[DATA SEGMENT start]

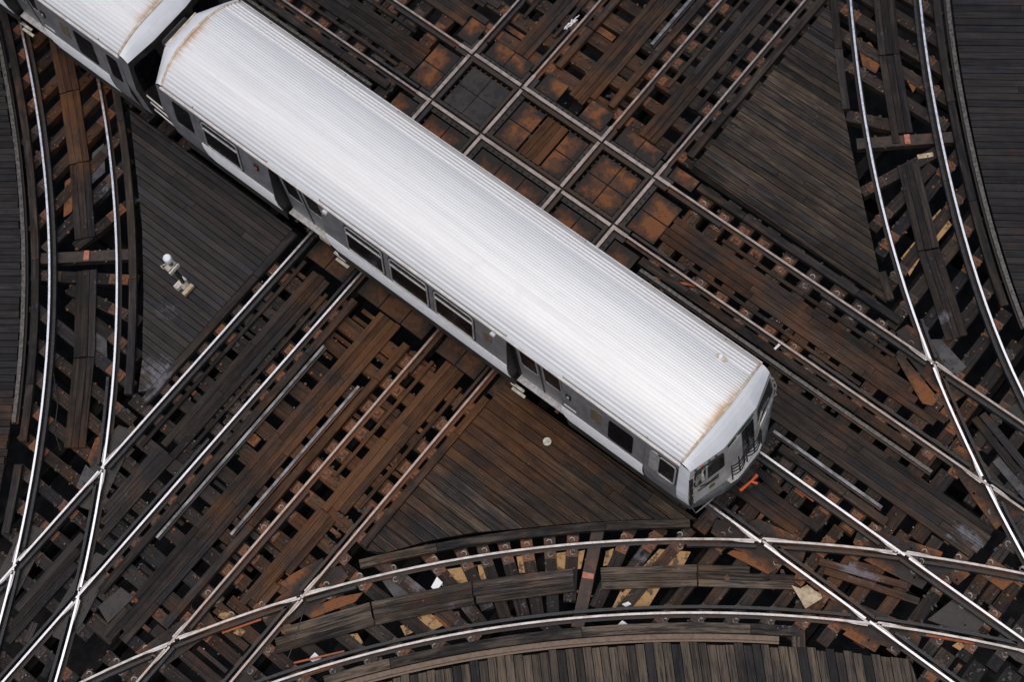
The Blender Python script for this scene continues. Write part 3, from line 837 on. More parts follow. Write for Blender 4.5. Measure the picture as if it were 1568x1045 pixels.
poly_plate([(134, 705), (146, 672), (153, 668), (153, 700), (140, 718)], 'plate', "narrow rust plate between the rails above the left frog")
poly_plate([(117, 744), (131, 712), (145, 725), (128, 748)], 'grey_plate', "grey plate between the rails at the left frog")
poly_plate([(76, 950), (104, 905), (118, 930), (92, 975)], 'dark_plate', "black oily plate between the rails near the lower left corner")
poly_plate([(150, 930), (185, 900), (205, 915), (165, 955)], 'dark_plate', "oily plate right of the lower left frog")
poly_plate([(1420, 950), (1460, 918), (1512, 950), (1490, 975)], 'dark_plate', "black oily plate between rails near the lower right corner")
poly_plate([(1500, 880), (1530, 862), (1560, 885), (1535, 905)], 'plate', "brown plate between rails at the right edge, low down")
poly_plate([(1440, 878), (1462, 862), (1486, 880), (1466, 897)], 'plate', "small brown plate between the diverging rails at lower right")

for b in BX: mark('top', (b, XR[0]), (b, XR[1]), .34)
for a in AY: mark('top', (XR[0], a), (XR[1], a), .34)

# ------------------------------------------------------------------ plank decks
def deck(name, label, poly, d, w, mat, z=-.075, t=.05, gap=.015, rag=.0, split=4.0):
    d = unit(d); n = (-d[1], d[0])
    U = lambda p: (p[0] * d[0] + p[1] * d[1], p[0] * n[0] + p[1] * n[1])
    W = lambda u, v: (u * d[0] + v * n[0], u * d[1] + v * n[1])
    Q = [U(p) for p in poly]
    def cr(v):
        c = []
        for k in range(len(Q)):
            a, b = Q[k], Q[(k + 1) % len(Q)]
            if (a[1] > v) != (b[1] > v): c.append(a[0] + (v - a[1]) * (b[0] - a[0]) / (b[1] - a[1]))
        return sorted(c)
    v = min(q[1] for q in Q); vmax = max(q[1] for q in Q)
    mb = MB()
    while v < vmax - .02:
        ww = w * R_.uniform(.94, 1.06)
        v1 = min(v + ww, vmax)
        c0, c1, cm = cr(v + .004), cr(v1 - gap), cr((v + v1) / 2)
        if len(c0) != len(cm): c0 = cm
        if len(c1) != len(cm): c1 = cm
        for k in range(0, len(cm) - 1, 2):
            a0, a1, b0, b1 = c0[k], c1[k], c0[k + 1], c1[k + 1]
            j0, j1 = R_.uniform(-rag, rag), R_.uniform(-rag, rag)
            a0 += j0; a1 += j0; b0 += j1; b1 += j1
            if min(b0, b1) - max(a0, a1) < .05 and max(b0, b1) - min(a0, a1) < .12: continue
            L = (b0 + b1 - a0 - a1) / 2
            cuts = []
            if L > split * .9:
                s = R_.uniform(.3, 1.0) * split
                while s < L - .5: cuts.append(s); s += R_.uniform(.7, 1.3) * split
            ends = [(a0, a1)] + [((a0 + a1) / 2 + s,) * 2 for s in cuts] + [(b0, b1)]
            for i in range(len(ends) - 1):
                e0, e1 = ends[i], ends[i + 1]
                g0 = .004 if i else 0; g1 = .004 if i < len(ends) - 2 else 0
                zz = z + R_.uniform(-.009, .009); r = R_.random(); off = R_.random() * 40
                m = max(1, int(abs(e1[0] - e0[0]) / .4))
                p00, p01, p10, p11 = e0[0] + g0, e0[1] + g0, e1[0] - g1, e1[1] - g1
                for q in range(m):
                    f0, f1 = q / m, (q + 1) / m
                    x00, x10 = p00 + (p10 - p00) * f0, p00 + (p10 - p00) * f1
                    x01, x11 = p01 + (p11 - p01) * f0, p01 + (p11 - p01) * f1
                    A, B, C, D = W(x00, v), W(x10, v), W(x11, v1 - gap), W(x01, v1 - gap)
                    mb.face([(*A, zz), (*B, zz), (*C, zz), (*D, zz)], [(x00 + off, 0), (x10 + off, 0), (x11 + off, ww), (x01 + off, ww)], 0, r)
                    mb.face([(*A, zz - t), (*B, zz - t), (*B, zz), (*A, zz)], [(x00 + off, 1), (x10 + off, 1), (x10 + off, 1.05), (x00 + off, 1.05)], 0, r)
                    mb.face([(*C, zz - t), (*D, zz - t), (*D, zz), (*C, zz)], [(x11 + off, 2), (x01 + off, 2), (x01 + off, 2.05), (x11 + off, 2.05)], 0, r)
                A, B, C, D = W(p00, v), W(p10, v), W(p11, v1 - gap), W(p01, v1 - gap)
                mb.face([(*D, zz - t), (*A, zz - t), (*A, zz), (*D, zz)], [(0, 3)] * 4, 0, r)
                mb.face([(*B, zz - t), (*C, zz - t), (*C, zz), (*B, zz)], [(0, 3)] * 4, 0, r)
        v = v1
    o = tag(mb.build(name, M[mat]), label, "deck")
    mark_poly('top', poly); mark_poly('tie', poly)
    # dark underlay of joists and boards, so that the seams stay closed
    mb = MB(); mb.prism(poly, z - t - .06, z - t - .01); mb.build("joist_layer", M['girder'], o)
    return o

GP = lambda pts, z=-.075: [G(x, y, z) for x, y in pts]
sig = GP([(198, 166), (208, 255), (218, 348), (220, 450), (218, 551), (212, 600), (224, 607)])
deck("signal_deck", "dark triangular plank deck at left that carries the small signal", [(-.42, -.50), (-5.9, -.50)] + sig[:-1] + [(-.42, sig[-1][1] + .05)], (1, 0), .150, 'deck', z=-.07)
ctr = GP([(752, 612), (562, 843), (581, 850), (658, 828), (725, 816), (790, 810.6), (880, 801.5), (981, 796), (1068, 795)])
deck("lower_deck", "big triangular brown plank deck between the train and the bottom curve", [(5.545, -.45), (5.545, ctr[1][1] + .02)] + ctr[1:] + [(ctr[-1][0] - .02, -.45)], (1, 0), .215, 'deck_worn', z=-.07)
upr = GP([(1285, 134), (1305, 234), (1331, 349), (1357, 463)])
deck("upper_deck", "triangular plank deck with worn boards at the top right", [(5.66, 5.76), (5.66, 10.83), GP([(1274, 20)])[0]] + upr + [(upr[-1][0] + .05, 5.76)], (1, 0), .165, 'deck_worn', z=-.07)
Lo = [p for p in resample(offset_line(L1, -.66), .5) if -400 < to_px(p)[1] < 800]
wl = GP([(0, 500), (100, 500)]); dl = (wl[1][0] - wl[0][0], wl[1][1] - wl[0][1])
deck("left_edge_deck", "dark plank deck along the left edge outside the curve", Lo + [(Lo[-1][0] - 3.0, Lo[-1][1] - 3.5), (-11, -9), (Lo[0][0] - 3, Lo[0][1] - 3)], dl, .165, 'deck_tar', rag=.03, split=3)
Ro = [p for p in resample(offset_line(R2, .70), .5)]
wr = GP([(1450, 300), (1568, 302)]); dr = (wr[1][0] - wr[0][0], wr[1][1] - wr[0][1])
deck("right_edge_deck", "nearly black plank deck along the right edge outside the curve", Ro + [(19, 9), (16, 15)], dr, .168, 'deck_tar', split=3.5)
Cb = [p for p in resample(offset_line(C2, -.60), .5) if 480 < to_px(p)[0] < 1420]
c0 = GP([(980, 1000), (986, 1045)]); dc = (c0[1][0] - c0[0][0], c0[1][1] - c0[0][1])
deck("bottom_deck", "weathered plank deck at the bottom edge with boards running down", Cb + [GP([(1440, 1150)])[0], GP([(900, 1250)])[0], GP([(480, 1200)])[0]], dc, .172, 'deck_strip', rag=.035, split=6)

# ------------------------------------------------------------------ cross ties with their plates
TIES = []
def tie(cx, cy, ang, a, b, label, group, w=.265, clips=False, mat='tie', plates=True, tol=.06, minlen=.55):
    d = (math.cos(ang), math.sin(ang))
    p0, p1 = (cx - d[0] * a, cy - d[1] * a), (cx + d[0] * b, cy + d[1] * b)
    for s0, s1 in free_runs('tie', p0, p1, w, tol):
        if s1 - s0 < minlen: continue
        q0, q1 = lerp(p0, p1, s0), lerp(p0, p1, s1)
        zt = -.176 + R_.uniform(-.006, .004)
        mb = MB(); mb.beam(q0, q1, w, zt - .2, zt, seg=.7)
        # a few bolts and a split along the tie
        o = tag(mb.build("crosstie", M[mat]), label, "crosstie", group)
        mark('tie', q0, q1, w + .01)
        TIES.append((q0, q1, w))
        if not plates: continue
        for ln in RAILS.values():
            for P, da, db in cross_pts([q0, q1], ln):
                e = min(seglen(P, q0), seglen(P, q1))
                if e < .06: continue
                if min([seglen(P, f) for f in FCORR] or [9]) < .35: continue
                add_plate(o, P, ang, db, zt, clips)
PLM = {}
def plate_mesh(rv):
    mb = MB(); mb.box(-.215, .215, -.115, .115, 0, .019)
    for x in (-.165, .165):
        for y in (-.06, .065): mb.prism([(x + .02 * math.cos(k * 1.047), y + .02 * math.sin(k * 1.047)) for k in range(6)], .019, .036)
    for x in (-.11, .11): mb.box(x - .035, x + .035, -.05, .03, .019, .045)
    o = mb.build("tie_plate", M['tie_plate']); me = o.data
    me.attributes['rust'].data.foreach_set("value", [rv] * len(me.vertices))
    bpy.data.objects.remove(o); return me
def clip_mesh(rv):
    mb = MB()
    pts = [(.052 * math.cos(t), .052 * math.sin(t), .055 + .012 * math.sin(t)) for t in np.linspace(-2.2, 2.2, 10)]
    mb.tube(pts + [(-.055, .02, .05)], .0145, 5)
    o = mb.build("rail_clip", M['clip']); me = o.data
    me.attributes['rust'].data.foreach_set("value", [rv] * len(me.vertices))
    bpy.data.objects.remove(o); return me
def add_plate(t, P, ang, rdir, zt, clips):
    if not PLM:
        PLM['c'] = [clip_mesh(v) for v in (0, 1.1)]; PLM['p'] = [plate_mesh(v) for v in (.05, .25, .45, .65, .85, 1.05)]
    rv = float(rustf(np.array([[P[0], P[1], 0.0]]))[0]) * .8 + R_.uniform(.0, .4)
    o = bpy.data.objects.new("tie_plate", PLM['p'][min(5, int(rv * 5))]); COL.objects.link(o)
    o.parent = t
    o.location = Vector((P[0], P[1], zt + .0005)) - Vector(t.location)
    o.rotation_euler = (0, 0, ang + (math.pi if R_.random() < .5 else 0))
    if clips:
        n = (-rdir[1], rdir[0])
        for sg in (1, -1):
            c = bpy.data.objects.new("rail_clip", PLM['c'][1 if rv > .62 or clips == 'rusty' else 0]); COL.objects.link(c)
            c.parent = o
            q = Vector((n[0] * sg * .125, n[1] * sg * .125, .012 + .0))
            q.rotate(Quaternion((0, 0, 1), -o.rotation_euler.z))
            c.location = q
            c.rotation_euler = (0, 0, R_.uniform(-.4, .4) + math.atan2(rdir[1], rdir[0]) - o.rotation_euler.z + (0 if sg > 0 else math.pi))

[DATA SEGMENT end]

■ WHAT YOU SHOULD DO ■
Pick out every line of the listing containing the word "build", and show those lines.

■ REPLY TO THE EXERCISE ■
    o = tag(mb.build(name, M[mat]), label, "deck")
    mb = MB(); mb.prism(poly, z - t - .06, z - t - .01); mb.build("joist_layer", M['girder'], o)
        o = tag(mb.build("crosstie", M[mat]), label, "crosstie", group)
    o = mb.build("tie_plate", M['tie_plate']); me = o.data
    o = mb.build("rail_clip", M['clip']); me = o.data